I think any letters we should be writing to Universal (and to our congressmen) should be along the lines of;
"Dear Universal,
I currently purchase audio and video compilations produced by various artists and marketed by your corporation. Notice I said purchased. I resent the attempt your company is making to unilaterally redefine the nature of my purchase in a transparent attempt to circumvent the traditional limitations imposed on your conduct by copyright law, the first sale doctrine, and the first amendment.
Including a "player" on an audio CD-ROM does not change my purchase into a license. If you do not want to sell your player, then please feel free to remove it from the CD-ROM.
In the same manner that you can not legally enslave me with a one sided license, you can not deprive me of the protections of the above mentioned law and statues.
I will be properly ignoring your blatantly illegal ploy and strongly suggest that you rethink this entire matter."
Actually, as much as I like the GPL I think that a BSD style license should be applied to ALL work produced by our colleges and universities.
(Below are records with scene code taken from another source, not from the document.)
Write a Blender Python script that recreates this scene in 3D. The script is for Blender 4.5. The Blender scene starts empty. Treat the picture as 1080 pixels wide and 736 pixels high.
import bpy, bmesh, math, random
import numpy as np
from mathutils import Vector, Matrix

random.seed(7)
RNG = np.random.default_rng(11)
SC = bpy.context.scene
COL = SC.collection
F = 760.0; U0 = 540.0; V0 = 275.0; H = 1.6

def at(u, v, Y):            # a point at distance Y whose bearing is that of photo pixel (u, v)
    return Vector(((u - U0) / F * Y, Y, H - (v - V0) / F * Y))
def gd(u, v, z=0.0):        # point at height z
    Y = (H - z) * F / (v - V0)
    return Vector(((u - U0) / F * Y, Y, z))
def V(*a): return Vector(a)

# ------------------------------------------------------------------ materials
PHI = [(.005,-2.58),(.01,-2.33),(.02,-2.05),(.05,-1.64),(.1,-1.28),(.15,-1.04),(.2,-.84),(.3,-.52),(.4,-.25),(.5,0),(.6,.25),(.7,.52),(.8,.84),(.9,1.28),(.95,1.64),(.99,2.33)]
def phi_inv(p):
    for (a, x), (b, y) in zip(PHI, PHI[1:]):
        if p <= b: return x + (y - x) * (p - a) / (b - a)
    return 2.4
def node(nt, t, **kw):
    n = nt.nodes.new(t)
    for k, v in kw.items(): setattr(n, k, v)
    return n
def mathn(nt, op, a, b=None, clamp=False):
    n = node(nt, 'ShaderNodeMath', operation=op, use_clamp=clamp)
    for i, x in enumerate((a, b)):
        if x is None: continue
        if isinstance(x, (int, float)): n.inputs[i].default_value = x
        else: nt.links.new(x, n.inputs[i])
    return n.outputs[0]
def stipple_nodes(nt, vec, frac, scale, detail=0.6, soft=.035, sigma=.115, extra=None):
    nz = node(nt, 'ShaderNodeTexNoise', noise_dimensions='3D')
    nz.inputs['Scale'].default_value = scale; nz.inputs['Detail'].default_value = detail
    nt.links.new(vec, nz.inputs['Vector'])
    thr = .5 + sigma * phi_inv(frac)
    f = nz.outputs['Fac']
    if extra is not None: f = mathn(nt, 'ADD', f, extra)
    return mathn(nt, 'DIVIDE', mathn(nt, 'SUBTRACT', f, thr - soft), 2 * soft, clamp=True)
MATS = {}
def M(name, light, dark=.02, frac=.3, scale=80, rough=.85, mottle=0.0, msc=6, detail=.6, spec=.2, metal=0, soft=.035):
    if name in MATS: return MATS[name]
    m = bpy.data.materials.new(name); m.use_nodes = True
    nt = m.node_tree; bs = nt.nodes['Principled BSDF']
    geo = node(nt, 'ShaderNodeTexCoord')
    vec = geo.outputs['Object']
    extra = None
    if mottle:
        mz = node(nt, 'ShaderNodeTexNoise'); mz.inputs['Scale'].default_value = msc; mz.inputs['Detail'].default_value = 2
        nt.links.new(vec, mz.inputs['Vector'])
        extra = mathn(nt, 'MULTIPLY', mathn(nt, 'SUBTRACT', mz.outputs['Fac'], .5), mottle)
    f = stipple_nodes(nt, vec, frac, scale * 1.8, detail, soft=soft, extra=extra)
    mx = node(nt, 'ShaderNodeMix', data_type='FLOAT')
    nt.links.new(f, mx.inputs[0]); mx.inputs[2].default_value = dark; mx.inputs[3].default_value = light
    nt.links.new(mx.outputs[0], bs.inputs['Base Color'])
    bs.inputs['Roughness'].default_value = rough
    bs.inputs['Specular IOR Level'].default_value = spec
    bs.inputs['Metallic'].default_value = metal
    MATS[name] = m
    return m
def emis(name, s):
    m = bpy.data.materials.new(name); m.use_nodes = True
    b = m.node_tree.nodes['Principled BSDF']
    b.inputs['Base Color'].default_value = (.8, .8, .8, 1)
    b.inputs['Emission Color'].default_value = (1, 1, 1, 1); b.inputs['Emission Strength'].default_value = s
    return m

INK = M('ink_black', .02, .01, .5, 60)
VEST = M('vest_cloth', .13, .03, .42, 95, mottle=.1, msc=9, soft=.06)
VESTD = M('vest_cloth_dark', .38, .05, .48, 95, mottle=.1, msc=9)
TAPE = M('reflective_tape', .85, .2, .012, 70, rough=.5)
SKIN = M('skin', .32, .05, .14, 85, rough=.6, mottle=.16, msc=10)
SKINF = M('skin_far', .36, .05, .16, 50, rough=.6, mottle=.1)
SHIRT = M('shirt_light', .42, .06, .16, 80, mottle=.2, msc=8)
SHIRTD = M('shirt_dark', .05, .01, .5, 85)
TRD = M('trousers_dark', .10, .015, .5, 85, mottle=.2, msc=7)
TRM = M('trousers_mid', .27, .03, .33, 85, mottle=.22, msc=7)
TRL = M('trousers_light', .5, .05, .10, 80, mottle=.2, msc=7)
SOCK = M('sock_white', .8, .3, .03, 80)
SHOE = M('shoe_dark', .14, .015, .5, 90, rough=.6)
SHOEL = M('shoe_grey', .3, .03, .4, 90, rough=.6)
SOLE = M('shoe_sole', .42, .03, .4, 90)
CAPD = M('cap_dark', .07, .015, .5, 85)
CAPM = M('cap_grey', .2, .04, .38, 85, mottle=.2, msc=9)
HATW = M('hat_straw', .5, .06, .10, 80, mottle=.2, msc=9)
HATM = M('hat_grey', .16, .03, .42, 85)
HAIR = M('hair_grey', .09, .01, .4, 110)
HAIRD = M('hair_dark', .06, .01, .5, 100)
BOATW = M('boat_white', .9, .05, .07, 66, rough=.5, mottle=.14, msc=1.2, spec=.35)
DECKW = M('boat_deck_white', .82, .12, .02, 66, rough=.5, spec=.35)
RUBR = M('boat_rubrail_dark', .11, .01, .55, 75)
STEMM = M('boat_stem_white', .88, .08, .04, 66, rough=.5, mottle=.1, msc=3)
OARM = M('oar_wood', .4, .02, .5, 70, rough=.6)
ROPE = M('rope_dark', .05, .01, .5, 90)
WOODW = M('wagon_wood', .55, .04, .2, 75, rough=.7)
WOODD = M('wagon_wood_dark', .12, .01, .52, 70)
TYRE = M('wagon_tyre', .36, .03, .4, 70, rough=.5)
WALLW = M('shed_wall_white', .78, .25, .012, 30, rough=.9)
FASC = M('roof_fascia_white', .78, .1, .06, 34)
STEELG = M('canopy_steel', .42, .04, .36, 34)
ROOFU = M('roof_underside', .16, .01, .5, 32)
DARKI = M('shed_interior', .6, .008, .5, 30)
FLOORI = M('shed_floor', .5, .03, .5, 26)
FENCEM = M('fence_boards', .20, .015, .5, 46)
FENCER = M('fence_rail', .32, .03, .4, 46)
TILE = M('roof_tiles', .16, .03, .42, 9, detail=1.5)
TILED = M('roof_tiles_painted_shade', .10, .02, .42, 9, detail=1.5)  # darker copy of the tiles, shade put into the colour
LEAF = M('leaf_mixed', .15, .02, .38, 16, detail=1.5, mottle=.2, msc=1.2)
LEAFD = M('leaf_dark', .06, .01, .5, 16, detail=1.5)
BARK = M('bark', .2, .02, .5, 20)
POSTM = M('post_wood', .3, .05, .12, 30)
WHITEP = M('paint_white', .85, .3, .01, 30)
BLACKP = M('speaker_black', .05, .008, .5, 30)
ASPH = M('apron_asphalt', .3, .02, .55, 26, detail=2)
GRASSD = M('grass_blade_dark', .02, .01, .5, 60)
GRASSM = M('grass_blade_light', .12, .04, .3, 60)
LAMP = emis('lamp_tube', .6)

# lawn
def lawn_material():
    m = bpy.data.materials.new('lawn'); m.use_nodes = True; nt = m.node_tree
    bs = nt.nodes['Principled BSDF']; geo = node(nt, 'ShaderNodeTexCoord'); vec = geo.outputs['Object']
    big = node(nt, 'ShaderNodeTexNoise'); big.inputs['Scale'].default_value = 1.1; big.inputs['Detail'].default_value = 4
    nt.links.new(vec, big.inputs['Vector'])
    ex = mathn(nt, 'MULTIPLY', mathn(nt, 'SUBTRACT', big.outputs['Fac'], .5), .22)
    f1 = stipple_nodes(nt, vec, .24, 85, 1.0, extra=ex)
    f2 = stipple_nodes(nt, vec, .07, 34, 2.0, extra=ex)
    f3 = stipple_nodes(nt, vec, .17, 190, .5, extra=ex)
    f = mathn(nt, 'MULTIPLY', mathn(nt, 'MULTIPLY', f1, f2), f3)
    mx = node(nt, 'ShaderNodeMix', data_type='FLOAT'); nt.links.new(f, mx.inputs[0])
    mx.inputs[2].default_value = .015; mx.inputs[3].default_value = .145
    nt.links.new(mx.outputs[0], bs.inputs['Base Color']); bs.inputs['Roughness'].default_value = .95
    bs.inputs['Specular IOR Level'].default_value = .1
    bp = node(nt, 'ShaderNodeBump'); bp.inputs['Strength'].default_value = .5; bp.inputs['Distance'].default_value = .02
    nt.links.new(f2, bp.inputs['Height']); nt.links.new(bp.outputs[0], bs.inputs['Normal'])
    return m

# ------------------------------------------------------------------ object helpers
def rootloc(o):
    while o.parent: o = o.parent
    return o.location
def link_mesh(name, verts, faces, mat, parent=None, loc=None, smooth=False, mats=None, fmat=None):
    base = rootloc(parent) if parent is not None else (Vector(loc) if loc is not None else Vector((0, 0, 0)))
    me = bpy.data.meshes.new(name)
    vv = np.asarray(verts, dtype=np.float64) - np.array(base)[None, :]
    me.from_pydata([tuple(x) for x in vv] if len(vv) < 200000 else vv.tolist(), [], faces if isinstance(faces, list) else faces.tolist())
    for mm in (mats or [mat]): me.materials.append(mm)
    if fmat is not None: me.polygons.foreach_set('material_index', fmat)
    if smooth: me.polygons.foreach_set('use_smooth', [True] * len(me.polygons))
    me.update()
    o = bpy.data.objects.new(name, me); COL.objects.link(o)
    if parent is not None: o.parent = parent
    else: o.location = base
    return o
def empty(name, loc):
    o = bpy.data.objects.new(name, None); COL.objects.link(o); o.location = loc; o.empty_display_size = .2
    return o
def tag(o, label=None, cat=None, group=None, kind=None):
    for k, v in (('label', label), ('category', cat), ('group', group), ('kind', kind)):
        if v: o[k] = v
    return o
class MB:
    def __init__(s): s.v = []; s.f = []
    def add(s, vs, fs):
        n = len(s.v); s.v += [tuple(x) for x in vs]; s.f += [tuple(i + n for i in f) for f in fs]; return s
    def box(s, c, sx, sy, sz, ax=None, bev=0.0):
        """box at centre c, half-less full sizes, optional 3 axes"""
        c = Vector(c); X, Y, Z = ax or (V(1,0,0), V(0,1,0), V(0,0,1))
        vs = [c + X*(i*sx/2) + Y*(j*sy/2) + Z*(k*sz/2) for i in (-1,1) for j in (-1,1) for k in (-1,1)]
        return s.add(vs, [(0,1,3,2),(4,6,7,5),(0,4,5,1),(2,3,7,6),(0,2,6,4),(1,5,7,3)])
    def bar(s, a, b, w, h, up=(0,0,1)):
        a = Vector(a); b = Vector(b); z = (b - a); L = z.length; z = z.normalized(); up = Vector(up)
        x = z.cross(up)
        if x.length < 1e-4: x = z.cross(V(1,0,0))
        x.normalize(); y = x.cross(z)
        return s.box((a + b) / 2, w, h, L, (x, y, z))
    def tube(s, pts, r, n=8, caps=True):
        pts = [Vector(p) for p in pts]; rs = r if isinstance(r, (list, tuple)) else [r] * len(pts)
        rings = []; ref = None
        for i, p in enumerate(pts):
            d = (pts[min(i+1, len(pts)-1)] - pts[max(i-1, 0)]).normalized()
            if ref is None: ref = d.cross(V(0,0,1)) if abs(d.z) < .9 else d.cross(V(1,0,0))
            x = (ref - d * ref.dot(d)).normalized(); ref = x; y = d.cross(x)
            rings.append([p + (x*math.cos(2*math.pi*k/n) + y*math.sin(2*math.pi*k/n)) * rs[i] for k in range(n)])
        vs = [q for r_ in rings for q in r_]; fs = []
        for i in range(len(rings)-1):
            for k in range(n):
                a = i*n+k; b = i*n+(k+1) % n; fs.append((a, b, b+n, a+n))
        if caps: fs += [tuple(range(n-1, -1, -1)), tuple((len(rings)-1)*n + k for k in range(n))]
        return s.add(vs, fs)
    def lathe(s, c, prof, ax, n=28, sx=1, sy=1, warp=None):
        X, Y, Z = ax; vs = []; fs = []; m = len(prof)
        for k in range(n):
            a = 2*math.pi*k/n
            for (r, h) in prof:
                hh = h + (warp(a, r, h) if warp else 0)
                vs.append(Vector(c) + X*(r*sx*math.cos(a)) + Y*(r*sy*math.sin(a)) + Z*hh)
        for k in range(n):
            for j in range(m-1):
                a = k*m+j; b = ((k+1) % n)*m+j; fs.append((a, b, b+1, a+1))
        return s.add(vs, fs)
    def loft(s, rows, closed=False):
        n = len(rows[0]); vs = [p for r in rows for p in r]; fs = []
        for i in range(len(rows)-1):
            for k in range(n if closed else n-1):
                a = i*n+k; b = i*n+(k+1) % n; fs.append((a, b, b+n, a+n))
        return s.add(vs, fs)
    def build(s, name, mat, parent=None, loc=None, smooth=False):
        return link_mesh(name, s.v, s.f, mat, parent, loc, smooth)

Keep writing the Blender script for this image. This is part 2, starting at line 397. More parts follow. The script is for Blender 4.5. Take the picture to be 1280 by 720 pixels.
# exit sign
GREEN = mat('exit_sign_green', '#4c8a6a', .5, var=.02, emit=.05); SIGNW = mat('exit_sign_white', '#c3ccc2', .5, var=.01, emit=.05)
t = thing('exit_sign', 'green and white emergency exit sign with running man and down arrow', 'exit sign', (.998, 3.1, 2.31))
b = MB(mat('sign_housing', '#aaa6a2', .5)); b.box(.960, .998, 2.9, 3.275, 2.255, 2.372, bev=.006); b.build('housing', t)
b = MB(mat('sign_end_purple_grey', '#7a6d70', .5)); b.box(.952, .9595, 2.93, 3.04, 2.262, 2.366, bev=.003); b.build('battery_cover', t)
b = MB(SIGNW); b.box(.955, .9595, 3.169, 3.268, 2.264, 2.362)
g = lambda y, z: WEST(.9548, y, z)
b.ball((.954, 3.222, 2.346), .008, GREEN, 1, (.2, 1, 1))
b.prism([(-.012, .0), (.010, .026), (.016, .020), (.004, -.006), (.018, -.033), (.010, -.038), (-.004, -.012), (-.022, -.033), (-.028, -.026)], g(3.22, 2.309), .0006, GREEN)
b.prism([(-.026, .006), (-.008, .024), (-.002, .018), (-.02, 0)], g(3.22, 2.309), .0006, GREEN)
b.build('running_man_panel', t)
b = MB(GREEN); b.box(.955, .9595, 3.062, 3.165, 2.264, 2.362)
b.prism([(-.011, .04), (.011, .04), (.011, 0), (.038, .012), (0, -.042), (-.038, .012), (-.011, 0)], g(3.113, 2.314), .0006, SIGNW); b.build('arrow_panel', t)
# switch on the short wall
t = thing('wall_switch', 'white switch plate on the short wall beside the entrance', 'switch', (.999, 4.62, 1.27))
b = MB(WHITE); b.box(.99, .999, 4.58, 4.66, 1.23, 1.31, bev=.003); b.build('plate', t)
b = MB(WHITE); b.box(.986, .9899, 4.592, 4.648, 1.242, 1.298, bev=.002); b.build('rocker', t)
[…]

While some people bristle at the "restrictions" of BSD style licenses, primarily that credit be given to the author(s) of the work in the Source Code, I would argue that this "restriction" is one that is commonly found in all other areas of academia. When you write a paper based on someone else's research, it is customary to cite other papers, by author, that you based your research on. Why should writing code be any different.
Perhaps the easiest way to start would be for the NSF, as a requirement for grant money, stipulate that all work produced as a result of this grant be released under a BSD style license.
I would suggest that it shouldn't come as any surprise that University research be governed by a BSD style license, after all where did BSD originate? At the UNIVERSITY of California, Berkley.